In a bright yellow notebook, I penned 3 main goals:

  1. Develop a better understanding of the photography community in Portland
  2. Create a new artist statement that was better than the one automagically generated by
  3. Produce new work


How did I go about all this? To develop a better understanding of the deep photography community in Portland, I:

  • Enjoyed looking at photographers’ work at Camera Work, Blue Sky (especially the Pacific Northwest Photographers Drawers), and Vernissage as well as other media at other galleries (Disjecta, Carnation, Augen, Land, Froelick, Elizabeth Jones Art Gallery)
  • Met fellow photogs in a monthly photo group critique
  • Met more fellow photogs at the one-year anniversary of the Portland Darkroom (rising from the ashes of Newspace) including one of the founders
  • Plumbed the depths of the film and camera experts at local gem Blue Moon Camera and Machine
  • listened to an interview of a local photographer and publisher
  • enjoyed thoroughly reading a book by a local photographer whom I had enjoyed meeting

To create a better artist statement for me than was able to generate, I researched to remind myself what should be included, looked at and reflected on my own work over the past 20 years, read over 100 artist statements, and looked at photographers’ work. I wrote more about the process here.

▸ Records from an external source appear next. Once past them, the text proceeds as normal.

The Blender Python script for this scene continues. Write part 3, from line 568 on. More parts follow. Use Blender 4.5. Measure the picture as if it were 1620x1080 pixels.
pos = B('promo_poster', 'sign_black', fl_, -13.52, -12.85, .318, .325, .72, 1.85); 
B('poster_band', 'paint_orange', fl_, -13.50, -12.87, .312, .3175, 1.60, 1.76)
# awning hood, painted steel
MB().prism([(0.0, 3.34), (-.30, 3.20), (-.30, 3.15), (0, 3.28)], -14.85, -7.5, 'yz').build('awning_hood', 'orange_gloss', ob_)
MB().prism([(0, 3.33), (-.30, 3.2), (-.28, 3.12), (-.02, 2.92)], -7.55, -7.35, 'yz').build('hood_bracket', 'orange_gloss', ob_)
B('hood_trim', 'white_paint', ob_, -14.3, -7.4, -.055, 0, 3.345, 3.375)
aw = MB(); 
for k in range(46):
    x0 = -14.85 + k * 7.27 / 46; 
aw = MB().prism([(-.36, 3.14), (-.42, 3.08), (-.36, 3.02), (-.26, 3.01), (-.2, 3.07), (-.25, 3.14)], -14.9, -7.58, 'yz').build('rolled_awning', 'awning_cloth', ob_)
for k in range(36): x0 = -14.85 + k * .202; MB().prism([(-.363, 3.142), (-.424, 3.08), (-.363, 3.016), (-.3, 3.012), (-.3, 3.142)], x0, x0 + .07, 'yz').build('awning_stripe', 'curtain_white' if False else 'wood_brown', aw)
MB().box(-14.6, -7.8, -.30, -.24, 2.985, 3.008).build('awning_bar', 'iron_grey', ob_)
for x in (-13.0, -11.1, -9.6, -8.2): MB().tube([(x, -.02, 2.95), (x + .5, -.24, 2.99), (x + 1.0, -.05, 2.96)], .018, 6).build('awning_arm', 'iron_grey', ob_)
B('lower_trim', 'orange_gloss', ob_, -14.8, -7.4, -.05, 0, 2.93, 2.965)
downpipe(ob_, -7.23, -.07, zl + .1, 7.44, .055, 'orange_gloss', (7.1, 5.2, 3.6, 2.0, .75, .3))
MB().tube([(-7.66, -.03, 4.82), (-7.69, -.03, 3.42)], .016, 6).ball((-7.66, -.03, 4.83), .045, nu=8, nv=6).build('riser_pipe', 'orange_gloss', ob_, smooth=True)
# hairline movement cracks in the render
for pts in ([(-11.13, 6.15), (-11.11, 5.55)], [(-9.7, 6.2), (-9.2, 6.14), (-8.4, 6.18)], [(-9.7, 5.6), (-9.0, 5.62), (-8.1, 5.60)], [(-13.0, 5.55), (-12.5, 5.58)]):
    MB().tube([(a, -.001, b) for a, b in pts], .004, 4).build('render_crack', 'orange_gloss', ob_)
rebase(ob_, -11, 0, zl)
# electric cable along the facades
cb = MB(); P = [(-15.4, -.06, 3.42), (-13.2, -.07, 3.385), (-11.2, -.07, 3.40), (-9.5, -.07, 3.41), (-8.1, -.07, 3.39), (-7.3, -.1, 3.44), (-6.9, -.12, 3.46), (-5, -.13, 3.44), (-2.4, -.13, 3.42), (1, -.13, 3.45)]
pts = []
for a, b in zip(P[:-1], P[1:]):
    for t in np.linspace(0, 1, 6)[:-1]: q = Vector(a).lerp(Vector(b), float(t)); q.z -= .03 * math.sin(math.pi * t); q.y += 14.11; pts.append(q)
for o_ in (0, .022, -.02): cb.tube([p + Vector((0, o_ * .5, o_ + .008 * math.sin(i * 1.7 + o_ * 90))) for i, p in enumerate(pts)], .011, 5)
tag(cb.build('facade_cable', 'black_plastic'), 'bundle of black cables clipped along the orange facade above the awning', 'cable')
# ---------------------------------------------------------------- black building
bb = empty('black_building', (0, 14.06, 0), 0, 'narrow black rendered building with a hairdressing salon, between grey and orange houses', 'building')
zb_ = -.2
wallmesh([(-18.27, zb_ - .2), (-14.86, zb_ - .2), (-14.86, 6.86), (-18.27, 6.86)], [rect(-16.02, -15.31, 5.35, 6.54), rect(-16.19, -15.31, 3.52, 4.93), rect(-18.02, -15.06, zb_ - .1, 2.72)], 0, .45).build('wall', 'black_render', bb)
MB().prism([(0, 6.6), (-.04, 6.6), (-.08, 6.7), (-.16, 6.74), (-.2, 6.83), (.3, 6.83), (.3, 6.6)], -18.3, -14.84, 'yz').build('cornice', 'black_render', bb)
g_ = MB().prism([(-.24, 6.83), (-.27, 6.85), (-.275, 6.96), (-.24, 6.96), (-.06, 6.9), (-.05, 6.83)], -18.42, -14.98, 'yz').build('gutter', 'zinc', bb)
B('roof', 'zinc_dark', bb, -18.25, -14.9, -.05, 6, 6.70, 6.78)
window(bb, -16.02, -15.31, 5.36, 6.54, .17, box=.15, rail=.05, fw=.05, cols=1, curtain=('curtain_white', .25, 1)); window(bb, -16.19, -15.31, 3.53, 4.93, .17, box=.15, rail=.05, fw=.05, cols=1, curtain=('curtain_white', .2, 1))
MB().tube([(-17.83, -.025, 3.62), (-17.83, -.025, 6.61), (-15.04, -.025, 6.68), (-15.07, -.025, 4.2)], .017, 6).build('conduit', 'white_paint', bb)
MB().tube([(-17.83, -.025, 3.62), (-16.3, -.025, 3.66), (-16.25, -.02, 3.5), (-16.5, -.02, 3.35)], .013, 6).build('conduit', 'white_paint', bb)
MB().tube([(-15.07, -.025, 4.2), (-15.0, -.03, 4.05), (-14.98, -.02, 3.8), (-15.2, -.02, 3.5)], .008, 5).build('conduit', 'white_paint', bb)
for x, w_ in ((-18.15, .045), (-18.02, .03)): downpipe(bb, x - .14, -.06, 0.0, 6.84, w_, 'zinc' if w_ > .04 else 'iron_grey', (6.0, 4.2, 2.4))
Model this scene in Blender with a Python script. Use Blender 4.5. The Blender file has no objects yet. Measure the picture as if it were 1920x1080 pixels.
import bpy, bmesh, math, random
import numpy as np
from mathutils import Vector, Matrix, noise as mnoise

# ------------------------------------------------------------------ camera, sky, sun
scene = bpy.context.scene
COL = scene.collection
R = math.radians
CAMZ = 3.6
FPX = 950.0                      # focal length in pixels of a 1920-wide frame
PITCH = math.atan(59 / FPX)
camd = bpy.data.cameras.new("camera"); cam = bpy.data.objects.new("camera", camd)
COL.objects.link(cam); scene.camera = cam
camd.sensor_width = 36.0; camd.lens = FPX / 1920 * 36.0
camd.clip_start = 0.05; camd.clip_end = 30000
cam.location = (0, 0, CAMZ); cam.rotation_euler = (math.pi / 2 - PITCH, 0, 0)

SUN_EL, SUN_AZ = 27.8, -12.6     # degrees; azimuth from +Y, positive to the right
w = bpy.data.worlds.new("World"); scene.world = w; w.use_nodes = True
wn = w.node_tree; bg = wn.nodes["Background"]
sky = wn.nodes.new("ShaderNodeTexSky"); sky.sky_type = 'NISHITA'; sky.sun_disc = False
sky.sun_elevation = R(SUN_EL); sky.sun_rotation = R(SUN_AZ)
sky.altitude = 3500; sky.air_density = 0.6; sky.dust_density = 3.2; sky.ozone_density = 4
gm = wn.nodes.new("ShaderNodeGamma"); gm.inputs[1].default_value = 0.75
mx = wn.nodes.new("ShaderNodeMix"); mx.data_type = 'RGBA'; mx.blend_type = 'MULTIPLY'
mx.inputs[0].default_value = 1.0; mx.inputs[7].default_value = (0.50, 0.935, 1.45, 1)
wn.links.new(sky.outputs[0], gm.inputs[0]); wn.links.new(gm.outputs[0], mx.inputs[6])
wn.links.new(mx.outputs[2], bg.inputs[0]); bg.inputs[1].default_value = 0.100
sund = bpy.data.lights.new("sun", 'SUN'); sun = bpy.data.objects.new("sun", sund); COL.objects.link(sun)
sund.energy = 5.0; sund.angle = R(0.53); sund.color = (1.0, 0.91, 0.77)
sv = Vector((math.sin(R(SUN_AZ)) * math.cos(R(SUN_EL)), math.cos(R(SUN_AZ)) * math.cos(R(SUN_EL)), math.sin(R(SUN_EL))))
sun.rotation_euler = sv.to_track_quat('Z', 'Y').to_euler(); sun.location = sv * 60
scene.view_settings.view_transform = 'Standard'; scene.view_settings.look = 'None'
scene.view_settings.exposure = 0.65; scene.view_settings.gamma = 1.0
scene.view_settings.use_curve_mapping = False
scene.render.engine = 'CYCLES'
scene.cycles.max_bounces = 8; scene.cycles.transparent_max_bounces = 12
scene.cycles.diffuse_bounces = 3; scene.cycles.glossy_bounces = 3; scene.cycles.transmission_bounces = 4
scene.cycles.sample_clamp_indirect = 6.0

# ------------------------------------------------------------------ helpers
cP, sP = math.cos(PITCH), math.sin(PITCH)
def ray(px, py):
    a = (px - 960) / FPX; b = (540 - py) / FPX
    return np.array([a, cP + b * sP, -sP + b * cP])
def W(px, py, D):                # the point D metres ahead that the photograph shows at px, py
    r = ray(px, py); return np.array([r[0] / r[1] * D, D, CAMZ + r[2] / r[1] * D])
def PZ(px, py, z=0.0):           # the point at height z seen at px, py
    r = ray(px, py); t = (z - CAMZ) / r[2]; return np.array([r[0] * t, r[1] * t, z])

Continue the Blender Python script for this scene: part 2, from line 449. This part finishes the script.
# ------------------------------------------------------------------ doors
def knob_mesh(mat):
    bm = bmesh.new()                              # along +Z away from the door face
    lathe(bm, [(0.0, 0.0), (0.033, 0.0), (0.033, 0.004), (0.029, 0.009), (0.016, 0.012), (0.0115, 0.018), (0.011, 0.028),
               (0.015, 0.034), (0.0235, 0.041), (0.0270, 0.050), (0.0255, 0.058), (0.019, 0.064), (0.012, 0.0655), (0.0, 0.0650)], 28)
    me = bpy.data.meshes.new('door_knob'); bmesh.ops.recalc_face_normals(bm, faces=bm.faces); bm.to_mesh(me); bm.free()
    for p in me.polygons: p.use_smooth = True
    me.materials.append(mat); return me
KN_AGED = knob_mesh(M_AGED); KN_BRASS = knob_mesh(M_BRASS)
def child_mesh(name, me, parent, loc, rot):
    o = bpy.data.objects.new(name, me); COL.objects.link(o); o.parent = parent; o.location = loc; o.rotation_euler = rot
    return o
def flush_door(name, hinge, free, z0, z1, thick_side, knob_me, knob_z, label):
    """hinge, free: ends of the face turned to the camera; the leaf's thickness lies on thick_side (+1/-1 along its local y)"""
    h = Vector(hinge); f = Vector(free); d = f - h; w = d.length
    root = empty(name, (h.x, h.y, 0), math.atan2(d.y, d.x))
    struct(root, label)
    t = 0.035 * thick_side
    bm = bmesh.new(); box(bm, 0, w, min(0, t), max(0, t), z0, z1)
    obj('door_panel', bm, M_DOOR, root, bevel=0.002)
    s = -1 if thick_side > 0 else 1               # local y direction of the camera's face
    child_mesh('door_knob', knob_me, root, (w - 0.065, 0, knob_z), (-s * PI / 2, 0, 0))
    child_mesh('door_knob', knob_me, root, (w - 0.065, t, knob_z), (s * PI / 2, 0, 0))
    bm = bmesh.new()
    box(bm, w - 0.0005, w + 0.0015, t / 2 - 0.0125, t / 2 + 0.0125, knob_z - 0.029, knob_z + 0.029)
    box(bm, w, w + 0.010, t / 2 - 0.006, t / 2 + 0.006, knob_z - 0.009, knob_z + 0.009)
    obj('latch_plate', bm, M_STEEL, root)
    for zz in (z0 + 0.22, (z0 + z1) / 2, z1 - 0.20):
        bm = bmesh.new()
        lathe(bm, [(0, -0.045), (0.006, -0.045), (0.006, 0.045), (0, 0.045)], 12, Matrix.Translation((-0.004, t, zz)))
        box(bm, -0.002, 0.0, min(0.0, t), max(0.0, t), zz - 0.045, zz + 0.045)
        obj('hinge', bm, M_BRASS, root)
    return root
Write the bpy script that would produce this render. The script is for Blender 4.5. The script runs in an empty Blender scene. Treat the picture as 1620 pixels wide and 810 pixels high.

Lastly to produce new work, I took a multi-step process to revive my now discontinued Contax 645 medium format camera, found Kodak Portra 120 roll film and a place that will develop it (the aforementioned Blue Moon Camera and Machine) and focused us on a new subject, the place where I stayed. The first two rolls were terrible. I have more hope for the 3rd now in development. I’ll share more soon. I experimented also with combining film with zentangles. Those results coming soon too.

Key Takeaways

The opportunity I designed to evaluate my work with methodical and sustained focus was a real gift. Time with friends was a welcome and joyful elixir. My key takeaways were:

  • The photography community in Portland is vibrant and multi-faceted. Each artist I met was working to manifest his or her highest work for a given body and topic.
  • You may not be able to have it all, but you sure can have more.
  • Designing your own residency is completely possible. If you time bound your design, artistic pursuits can be balanced with work and family. For example, there are 24-hour comic contests where comic book artists get together for 24 hours to see if they can make one 24-page comic. That’s doable with work and family.

At the very end, I decided to call this The Tesseract Art and Design Residency because the benefits from the time will feed my work at TAD.